Blancornelas himself barely survived a 1997 assassination attempt that involved men prosecutors associated with the Arellano Felix gang.

Santiago Vasconcelos said Arellano Felix gunmen usually spray targets with bullets. Ortiz was shot from close range just four times.

The deputy attorney general, who traveled to Tijuana to investigate Ortiz's killing, declined to say Thursday if the Zetas were involved. In previous comments to Mexican media, however, he identified the chief suspect in the slaying as Heriberto Lazcano, who is linked to the Zetas.

Federal authorities also say Zetas are suspected in the January slaying of former Baja California deputy state attorney general Rogelio Delgado Neri, who was shot by men who burst into a cantina. Delgado Neri, who died along with three bodyguards, had been suspended from his post because of suspected links to the Arellano Felix gang, a relationship that apparently went sour.

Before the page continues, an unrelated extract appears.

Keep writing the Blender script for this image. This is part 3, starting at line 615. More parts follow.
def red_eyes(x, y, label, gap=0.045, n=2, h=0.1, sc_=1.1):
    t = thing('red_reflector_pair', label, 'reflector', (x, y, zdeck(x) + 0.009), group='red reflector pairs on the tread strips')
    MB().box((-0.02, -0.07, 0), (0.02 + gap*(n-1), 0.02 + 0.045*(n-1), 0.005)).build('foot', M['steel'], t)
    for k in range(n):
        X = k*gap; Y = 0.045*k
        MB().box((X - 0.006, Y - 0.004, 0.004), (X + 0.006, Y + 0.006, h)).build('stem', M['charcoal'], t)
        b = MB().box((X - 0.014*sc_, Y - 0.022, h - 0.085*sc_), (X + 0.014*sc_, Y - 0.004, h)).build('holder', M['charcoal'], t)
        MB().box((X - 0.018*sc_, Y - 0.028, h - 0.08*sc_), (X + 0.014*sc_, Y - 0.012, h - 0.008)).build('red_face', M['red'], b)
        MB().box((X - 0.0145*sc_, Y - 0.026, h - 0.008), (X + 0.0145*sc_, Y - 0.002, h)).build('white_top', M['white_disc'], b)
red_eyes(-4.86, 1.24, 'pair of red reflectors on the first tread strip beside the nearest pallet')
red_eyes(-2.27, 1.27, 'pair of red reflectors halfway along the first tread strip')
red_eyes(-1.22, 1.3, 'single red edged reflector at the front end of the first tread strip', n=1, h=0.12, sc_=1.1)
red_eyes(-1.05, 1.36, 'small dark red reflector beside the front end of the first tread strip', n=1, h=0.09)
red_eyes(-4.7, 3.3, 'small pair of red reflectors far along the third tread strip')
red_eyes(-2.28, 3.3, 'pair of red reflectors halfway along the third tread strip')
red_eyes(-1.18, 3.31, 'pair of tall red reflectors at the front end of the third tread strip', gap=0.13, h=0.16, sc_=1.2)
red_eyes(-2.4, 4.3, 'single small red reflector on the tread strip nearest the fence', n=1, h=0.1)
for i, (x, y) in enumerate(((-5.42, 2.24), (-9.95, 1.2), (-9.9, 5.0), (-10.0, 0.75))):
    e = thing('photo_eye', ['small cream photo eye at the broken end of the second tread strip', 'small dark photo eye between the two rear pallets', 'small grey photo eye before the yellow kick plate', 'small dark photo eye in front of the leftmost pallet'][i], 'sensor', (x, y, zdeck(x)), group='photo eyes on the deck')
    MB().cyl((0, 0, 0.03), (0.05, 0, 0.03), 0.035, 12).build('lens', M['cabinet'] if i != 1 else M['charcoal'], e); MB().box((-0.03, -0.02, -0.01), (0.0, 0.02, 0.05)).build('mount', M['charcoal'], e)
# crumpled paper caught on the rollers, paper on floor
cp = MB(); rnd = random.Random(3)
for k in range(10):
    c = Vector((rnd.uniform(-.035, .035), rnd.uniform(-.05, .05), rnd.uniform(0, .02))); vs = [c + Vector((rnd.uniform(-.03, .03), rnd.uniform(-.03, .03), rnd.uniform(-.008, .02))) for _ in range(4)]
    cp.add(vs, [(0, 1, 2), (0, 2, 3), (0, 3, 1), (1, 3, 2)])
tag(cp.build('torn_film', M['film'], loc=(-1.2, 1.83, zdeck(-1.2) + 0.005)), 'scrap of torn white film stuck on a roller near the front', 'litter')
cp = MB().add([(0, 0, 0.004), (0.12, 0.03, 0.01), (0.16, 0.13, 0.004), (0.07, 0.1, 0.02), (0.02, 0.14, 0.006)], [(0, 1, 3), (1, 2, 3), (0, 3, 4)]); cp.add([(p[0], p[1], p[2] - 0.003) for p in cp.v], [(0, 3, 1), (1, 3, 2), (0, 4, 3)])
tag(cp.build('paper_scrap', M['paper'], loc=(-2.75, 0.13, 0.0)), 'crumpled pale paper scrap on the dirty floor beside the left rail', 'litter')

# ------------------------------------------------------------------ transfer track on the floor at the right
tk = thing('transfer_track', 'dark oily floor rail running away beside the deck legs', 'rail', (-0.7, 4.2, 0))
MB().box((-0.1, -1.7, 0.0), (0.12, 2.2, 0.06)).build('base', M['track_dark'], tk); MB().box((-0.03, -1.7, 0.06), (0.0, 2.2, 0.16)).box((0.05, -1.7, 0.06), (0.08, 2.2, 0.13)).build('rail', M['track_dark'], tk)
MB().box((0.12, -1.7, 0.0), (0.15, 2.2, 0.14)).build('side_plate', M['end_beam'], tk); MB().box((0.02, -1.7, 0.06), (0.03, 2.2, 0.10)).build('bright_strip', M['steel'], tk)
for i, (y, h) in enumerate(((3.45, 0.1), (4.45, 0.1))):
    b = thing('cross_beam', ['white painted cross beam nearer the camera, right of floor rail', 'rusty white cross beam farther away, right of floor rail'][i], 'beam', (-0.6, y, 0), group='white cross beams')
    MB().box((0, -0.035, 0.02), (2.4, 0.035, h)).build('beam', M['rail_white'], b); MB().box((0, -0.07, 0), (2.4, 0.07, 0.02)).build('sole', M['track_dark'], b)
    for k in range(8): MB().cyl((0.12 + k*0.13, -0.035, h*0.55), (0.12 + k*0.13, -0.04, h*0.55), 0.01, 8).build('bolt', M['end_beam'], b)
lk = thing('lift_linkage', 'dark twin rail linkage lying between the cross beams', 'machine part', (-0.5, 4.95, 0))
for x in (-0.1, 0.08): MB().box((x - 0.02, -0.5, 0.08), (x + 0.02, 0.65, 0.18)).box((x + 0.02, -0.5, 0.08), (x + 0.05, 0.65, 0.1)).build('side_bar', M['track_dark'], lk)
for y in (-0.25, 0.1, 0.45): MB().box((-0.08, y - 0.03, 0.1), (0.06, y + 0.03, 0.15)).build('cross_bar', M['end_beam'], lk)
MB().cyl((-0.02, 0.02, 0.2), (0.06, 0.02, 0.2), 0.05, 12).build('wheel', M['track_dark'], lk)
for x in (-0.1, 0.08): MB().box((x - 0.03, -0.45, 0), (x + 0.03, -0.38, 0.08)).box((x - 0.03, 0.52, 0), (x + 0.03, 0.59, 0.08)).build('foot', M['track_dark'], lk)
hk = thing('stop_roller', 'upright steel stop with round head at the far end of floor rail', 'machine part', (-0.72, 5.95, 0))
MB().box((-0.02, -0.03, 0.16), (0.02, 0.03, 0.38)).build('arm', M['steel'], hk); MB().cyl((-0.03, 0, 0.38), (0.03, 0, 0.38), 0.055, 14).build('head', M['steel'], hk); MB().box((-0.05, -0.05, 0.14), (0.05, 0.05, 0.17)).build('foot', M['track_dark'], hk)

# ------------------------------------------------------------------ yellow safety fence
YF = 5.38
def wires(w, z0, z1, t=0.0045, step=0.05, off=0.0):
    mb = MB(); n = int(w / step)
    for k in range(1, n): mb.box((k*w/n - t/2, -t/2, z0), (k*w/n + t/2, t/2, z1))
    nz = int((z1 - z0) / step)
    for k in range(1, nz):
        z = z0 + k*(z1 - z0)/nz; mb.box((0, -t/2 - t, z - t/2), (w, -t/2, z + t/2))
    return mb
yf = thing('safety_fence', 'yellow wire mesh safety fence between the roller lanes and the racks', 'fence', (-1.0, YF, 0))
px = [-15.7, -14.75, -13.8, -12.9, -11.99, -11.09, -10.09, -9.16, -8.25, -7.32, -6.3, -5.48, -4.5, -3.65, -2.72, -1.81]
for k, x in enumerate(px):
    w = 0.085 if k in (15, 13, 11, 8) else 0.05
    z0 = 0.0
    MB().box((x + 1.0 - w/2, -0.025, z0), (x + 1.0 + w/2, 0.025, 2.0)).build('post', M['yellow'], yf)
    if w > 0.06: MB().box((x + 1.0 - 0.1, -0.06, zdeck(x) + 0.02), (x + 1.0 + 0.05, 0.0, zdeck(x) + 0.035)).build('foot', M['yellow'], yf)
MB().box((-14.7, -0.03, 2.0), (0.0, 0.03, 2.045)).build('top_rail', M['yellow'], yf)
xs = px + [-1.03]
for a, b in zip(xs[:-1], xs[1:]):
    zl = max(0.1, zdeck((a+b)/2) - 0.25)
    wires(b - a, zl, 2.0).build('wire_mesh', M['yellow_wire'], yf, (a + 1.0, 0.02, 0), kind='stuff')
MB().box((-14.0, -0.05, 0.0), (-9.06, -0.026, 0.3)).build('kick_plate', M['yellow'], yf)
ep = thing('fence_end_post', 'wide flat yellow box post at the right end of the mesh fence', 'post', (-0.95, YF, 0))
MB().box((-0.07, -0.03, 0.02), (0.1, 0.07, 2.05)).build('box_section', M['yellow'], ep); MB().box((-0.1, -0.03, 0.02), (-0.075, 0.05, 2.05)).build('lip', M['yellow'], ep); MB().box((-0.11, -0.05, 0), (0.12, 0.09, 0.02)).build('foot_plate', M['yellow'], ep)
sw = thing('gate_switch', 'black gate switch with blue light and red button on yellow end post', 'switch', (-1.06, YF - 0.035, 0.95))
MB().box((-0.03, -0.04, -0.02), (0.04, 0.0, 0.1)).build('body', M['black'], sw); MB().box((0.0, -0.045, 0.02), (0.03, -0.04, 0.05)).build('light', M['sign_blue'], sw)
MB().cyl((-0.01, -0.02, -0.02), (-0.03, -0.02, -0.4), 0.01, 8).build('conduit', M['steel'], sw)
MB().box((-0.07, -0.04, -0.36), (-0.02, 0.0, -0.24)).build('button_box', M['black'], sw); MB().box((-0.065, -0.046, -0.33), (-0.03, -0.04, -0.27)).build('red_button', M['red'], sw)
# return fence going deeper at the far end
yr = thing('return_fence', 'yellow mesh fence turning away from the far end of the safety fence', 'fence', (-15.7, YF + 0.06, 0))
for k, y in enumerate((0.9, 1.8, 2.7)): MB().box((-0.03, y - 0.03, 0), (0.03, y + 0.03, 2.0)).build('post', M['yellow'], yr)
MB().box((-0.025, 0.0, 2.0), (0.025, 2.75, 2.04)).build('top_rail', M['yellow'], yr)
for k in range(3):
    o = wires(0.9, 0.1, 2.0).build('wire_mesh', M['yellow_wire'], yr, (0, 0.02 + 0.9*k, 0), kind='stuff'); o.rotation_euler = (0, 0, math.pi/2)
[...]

Santiago Vasconcelos said Tijuana's main smuggling gang was so weakened by the capture of Benjamin Arellano Felix and other top leaders that it had to reach out to the Zetas to keep control of its drug smuggling routes into the United States.

"Just one group can't sustain a territory by itself, so they begin complementing each other and fortifying in order to cover weaknesses," he said.

But Blancornelas said he doesn't believe the syndicates were sharing drugs or smuggling routes.

"It's an armed alliance, not a drug-trafficking alliance," he said. "The Arellanos do not need help when it comes to cocaine."

Luis Astorga, a sociologist at the National Autonomous University of Mexico who studies the drug trade, called the drug-gang friendship "an alliance that won't last."

"The Zetas are providing a service for the Arellanos now, but the Arellanos can't stand to be in second place, to share their control of territory," Astorga said.

But even a short-lived alliance means Zetas training Arellano Felix smugglers, producing a more dangerous class of criminal on the U.S.-Mexico border.